With many clients now focused on activating in channels more closely associated with a sale, our heavyweight retail experience closes the loop on a typical shopper journey by encompassing the moment of truth in store. Be it prize promotions, shopper toolkits, key visual creation, path-to-purchase communications, category strategy, B2B campaigns or Amazon optimisation, our goal is to create forward-thinking retail experiences that deliver demonstrable brand value. We aim to make ‘retail fail’ a thing of the past for ambitious brands looking to thrive is an ever-competitive landscape and believe our streamlined team is perfectly placed to do this.

Foresight.

Knowing what will keep a brand bright, exciting, and vital means we need to keep one step ahead of the curve. Our thought leadership hub, The Futures Lab, helps us to understand the marketing trends of tomorrow. It’s also the origin of strategies and methodologies which have created over 65 award-winning campaigns. 

Rigour.

Creativity is nothing without results. And we know that commissioning bold concepts, capable of changing minds, requires reassurance that it’s the right thing to do. 

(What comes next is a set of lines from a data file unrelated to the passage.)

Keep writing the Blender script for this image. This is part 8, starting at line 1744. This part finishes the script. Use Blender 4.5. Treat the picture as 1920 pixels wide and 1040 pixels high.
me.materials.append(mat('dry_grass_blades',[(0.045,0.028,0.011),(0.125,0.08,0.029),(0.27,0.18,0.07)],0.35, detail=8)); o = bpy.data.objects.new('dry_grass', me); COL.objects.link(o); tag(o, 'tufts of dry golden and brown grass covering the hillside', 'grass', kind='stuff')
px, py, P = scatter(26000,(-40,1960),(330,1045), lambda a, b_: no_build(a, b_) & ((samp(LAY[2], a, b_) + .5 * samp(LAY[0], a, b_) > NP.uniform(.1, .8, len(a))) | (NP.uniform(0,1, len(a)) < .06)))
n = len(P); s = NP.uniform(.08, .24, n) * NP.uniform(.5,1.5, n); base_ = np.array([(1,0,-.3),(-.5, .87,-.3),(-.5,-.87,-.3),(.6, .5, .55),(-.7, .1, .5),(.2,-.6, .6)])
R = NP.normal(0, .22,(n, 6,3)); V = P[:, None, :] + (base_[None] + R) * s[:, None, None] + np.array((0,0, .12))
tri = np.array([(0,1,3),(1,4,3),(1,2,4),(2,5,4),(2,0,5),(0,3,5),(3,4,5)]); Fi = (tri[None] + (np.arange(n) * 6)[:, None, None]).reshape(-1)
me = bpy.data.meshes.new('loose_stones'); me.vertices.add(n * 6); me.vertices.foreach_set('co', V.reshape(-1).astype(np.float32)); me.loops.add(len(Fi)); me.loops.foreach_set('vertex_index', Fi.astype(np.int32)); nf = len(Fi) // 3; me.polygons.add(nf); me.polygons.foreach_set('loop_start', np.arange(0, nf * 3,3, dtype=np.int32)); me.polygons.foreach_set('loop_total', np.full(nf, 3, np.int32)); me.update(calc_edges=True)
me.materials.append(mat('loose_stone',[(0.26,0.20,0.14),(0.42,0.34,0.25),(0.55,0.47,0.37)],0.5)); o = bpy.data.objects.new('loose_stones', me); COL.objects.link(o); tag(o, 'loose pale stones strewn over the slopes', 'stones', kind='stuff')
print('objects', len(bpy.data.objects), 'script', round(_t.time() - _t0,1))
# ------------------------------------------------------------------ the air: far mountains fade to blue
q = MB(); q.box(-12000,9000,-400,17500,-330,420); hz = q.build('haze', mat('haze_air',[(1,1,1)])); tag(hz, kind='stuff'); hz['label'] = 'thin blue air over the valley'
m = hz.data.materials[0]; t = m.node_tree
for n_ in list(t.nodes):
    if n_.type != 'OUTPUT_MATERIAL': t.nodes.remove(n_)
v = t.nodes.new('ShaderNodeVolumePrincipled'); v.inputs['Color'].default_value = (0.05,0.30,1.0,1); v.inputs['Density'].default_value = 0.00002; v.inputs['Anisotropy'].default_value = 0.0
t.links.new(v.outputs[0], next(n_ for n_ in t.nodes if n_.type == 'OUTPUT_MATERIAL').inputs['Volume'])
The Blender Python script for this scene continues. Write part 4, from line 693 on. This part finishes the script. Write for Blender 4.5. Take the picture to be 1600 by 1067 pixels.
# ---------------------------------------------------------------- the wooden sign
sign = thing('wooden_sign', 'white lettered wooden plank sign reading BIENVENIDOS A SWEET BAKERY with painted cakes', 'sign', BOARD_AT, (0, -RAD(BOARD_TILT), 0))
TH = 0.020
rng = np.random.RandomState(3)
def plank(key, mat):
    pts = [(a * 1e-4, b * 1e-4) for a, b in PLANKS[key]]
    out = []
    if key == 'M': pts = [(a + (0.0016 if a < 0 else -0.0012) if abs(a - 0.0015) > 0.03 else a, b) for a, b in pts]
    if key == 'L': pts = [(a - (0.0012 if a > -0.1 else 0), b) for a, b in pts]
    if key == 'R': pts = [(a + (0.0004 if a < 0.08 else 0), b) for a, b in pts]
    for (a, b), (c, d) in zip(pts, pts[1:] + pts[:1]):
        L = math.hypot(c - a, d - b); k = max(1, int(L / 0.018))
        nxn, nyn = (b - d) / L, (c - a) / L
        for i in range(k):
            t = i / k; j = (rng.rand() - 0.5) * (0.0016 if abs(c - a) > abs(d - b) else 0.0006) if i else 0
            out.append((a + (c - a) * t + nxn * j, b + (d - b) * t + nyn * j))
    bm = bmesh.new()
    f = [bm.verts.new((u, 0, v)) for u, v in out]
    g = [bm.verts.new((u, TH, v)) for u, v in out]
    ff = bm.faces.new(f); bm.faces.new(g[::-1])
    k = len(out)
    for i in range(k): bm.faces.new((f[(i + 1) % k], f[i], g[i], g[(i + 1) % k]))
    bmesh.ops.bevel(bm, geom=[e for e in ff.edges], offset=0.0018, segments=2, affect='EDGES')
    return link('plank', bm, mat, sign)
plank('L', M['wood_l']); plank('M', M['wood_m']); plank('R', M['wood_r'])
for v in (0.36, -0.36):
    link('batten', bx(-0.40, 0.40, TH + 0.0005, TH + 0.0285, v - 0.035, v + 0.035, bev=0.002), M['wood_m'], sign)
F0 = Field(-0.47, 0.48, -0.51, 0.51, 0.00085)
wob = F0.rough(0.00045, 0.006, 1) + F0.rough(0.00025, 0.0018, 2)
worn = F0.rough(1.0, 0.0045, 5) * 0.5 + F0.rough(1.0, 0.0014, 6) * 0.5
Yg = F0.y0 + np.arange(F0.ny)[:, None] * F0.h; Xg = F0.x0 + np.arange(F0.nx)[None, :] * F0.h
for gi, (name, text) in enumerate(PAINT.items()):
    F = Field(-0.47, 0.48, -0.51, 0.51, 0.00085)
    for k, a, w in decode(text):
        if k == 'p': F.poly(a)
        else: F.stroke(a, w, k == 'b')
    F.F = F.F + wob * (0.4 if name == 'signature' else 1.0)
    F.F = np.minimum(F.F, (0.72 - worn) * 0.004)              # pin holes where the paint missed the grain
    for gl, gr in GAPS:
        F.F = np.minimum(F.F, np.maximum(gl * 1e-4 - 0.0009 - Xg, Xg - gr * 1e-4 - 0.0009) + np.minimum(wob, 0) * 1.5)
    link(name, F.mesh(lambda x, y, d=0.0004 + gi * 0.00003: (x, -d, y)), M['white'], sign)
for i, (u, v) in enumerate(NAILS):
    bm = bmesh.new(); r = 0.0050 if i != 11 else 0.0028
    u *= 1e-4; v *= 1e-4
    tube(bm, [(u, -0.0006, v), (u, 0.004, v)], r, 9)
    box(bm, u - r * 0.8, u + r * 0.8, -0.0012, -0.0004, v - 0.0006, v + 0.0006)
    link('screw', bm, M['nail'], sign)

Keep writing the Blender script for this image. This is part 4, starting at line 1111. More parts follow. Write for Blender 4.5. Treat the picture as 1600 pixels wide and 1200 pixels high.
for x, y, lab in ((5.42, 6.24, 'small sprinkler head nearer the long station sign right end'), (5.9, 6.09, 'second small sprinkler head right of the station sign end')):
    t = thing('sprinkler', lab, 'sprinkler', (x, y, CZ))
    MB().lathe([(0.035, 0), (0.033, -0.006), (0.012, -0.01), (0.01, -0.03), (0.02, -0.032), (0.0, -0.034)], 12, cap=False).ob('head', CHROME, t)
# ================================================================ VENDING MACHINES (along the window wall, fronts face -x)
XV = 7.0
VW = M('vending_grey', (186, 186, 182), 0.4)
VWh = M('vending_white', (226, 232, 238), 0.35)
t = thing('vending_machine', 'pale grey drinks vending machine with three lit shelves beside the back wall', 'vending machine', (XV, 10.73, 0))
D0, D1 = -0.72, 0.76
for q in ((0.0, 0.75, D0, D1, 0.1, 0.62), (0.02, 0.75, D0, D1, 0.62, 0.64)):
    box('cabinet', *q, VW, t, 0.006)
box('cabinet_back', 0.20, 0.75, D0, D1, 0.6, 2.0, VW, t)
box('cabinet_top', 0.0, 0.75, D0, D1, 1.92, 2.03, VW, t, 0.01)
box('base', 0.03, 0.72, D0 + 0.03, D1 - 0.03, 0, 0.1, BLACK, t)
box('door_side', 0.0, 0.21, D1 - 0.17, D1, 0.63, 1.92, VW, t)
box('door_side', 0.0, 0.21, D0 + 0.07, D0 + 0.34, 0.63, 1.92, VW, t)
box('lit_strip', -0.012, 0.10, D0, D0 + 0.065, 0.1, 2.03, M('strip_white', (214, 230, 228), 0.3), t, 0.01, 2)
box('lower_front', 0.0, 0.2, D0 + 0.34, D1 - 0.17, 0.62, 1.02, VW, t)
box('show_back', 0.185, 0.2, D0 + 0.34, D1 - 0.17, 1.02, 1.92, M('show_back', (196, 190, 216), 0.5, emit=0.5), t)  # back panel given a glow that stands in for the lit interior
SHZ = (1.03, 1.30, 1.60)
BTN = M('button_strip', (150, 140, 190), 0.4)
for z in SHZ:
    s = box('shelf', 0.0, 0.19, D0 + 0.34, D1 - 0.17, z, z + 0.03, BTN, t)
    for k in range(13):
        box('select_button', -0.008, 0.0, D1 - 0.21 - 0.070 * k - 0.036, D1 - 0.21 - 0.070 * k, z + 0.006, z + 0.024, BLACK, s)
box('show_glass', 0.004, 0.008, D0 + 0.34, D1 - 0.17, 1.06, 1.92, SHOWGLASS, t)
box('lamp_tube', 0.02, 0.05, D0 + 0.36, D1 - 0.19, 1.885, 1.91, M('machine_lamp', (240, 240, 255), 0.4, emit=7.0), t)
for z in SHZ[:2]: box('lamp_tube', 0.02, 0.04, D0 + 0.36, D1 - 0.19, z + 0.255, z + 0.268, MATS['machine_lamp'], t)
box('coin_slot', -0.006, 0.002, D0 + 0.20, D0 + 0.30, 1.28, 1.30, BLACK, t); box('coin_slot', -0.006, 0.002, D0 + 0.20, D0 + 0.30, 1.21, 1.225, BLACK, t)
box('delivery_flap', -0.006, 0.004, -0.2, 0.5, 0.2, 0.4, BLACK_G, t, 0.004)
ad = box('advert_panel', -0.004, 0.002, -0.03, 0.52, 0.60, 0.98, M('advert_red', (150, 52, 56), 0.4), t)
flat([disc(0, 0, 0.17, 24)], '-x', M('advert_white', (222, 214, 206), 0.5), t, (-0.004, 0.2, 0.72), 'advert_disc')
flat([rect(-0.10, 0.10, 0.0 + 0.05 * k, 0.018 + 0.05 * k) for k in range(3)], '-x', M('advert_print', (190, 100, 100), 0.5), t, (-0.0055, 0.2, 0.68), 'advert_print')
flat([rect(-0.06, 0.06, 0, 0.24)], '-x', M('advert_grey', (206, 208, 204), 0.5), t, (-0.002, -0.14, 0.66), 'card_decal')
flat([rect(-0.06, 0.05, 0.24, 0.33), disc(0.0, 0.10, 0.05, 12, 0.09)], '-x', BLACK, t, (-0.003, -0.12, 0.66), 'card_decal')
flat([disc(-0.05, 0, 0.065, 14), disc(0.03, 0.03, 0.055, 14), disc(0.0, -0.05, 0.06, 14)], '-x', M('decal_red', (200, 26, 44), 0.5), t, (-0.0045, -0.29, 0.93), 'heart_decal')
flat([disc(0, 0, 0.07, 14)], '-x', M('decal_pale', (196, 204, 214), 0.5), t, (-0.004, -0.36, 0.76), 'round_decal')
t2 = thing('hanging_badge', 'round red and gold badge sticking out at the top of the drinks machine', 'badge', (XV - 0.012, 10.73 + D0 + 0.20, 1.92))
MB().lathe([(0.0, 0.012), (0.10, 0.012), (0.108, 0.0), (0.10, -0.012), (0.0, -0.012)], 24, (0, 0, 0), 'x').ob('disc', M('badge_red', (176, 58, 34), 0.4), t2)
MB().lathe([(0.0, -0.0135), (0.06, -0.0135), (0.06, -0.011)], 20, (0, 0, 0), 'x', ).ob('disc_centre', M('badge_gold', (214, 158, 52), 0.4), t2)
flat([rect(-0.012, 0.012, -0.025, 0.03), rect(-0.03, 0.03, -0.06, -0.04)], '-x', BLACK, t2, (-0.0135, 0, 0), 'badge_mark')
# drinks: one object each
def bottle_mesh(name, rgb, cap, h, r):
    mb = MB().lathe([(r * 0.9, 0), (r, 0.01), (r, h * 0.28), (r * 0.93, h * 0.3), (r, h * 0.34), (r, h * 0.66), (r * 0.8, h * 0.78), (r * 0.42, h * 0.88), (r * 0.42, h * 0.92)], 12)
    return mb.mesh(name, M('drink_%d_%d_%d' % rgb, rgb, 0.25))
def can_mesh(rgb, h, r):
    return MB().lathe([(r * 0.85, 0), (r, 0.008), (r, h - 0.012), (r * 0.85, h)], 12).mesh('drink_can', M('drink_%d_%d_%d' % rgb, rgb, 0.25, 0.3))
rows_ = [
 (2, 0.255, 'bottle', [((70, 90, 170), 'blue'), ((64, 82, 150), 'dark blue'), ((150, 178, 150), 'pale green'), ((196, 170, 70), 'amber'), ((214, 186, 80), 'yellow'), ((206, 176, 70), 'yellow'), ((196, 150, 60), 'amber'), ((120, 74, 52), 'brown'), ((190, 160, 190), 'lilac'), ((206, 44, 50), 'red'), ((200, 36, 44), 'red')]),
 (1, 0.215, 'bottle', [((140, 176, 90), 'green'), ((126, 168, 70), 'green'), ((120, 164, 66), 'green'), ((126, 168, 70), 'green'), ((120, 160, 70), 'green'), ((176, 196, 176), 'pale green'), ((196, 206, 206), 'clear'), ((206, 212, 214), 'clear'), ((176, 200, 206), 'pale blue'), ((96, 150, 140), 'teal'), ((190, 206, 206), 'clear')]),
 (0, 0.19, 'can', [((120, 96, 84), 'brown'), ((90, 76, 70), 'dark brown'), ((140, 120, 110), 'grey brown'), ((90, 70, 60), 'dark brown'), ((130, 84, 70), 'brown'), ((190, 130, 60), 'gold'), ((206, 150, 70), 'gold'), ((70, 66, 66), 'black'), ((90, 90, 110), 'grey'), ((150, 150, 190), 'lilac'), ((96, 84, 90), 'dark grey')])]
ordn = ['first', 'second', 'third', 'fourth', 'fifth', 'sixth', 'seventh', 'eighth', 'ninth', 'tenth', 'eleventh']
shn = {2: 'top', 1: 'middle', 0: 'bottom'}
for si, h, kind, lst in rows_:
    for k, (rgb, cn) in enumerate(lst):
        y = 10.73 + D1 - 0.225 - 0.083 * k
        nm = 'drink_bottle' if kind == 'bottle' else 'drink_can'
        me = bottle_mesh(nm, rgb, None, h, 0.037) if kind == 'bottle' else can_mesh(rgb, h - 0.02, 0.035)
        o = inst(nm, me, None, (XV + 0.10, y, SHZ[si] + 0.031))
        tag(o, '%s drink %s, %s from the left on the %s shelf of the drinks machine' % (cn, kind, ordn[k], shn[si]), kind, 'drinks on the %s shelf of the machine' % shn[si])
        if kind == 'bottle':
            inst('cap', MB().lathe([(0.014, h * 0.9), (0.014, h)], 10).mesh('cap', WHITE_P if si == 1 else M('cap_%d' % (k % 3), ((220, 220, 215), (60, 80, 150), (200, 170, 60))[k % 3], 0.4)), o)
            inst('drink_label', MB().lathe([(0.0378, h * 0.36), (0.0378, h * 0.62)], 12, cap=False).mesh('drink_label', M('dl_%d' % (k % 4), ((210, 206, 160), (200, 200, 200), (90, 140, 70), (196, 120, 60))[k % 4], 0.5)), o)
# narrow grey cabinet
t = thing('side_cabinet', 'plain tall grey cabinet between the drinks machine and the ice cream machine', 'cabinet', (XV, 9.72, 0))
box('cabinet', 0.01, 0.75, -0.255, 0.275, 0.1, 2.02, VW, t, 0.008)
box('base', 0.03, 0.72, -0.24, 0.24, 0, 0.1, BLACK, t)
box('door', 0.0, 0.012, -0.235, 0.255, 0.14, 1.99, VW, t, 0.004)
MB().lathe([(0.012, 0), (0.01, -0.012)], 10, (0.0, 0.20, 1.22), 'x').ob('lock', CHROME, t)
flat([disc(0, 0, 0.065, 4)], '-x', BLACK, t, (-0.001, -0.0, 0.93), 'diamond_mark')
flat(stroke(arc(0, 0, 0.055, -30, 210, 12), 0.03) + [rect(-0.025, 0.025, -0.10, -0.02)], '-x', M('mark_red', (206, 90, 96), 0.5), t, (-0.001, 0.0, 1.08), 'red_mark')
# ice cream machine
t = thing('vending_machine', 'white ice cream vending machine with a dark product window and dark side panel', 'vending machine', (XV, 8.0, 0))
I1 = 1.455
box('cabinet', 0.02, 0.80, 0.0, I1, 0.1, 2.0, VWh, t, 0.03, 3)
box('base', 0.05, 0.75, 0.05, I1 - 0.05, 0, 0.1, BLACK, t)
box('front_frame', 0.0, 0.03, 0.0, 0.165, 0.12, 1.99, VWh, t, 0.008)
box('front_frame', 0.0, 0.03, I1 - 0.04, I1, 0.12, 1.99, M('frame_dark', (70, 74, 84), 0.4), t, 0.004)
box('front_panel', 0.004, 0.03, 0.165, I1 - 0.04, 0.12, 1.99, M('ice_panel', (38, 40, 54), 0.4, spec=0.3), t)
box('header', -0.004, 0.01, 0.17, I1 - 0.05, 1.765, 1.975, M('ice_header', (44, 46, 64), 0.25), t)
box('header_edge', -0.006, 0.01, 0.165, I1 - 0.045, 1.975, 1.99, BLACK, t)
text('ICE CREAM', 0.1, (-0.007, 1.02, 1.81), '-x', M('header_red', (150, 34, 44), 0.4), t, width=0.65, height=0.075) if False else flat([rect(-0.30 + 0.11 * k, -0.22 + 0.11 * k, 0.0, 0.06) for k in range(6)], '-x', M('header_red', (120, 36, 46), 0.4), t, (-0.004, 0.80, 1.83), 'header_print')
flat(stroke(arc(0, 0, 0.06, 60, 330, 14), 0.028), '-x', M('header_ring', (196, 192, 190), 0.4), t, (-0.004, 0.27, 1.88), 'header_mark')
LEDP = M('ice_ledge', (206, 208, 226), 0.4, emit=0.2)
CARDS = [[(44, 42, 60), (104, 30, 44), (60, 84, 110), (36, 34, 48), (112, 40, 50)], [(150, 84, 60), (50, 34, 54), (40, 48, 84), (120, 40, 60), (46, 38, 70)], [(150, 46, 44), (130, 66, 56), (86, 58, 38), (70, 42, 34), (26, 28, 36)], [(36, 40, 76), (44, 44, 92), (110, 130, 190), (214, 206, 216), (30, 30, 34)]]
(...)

Data, insights, and research precedes every campaign we do, and our proprietary measurement tool, EMR, gives us a decade of campaign performance metrics. Which is why we’re proud to have been recognised as industry-leading by brands like The Economist, Coca-Cola, and Molson Coors. 

Trust.

We believe brand experience is inherently more varied than other forms of marketing. No formula, no template, no cookie-cutter approach – and often no precedent. 

That’s why, Sense places trust at the heart of its business – grounded in teamwork between our people and yours. Our processes are efficient, our senior team stay involved and our partnership mentality had helped us sustain powerful client relationships, some lasting over 10 years.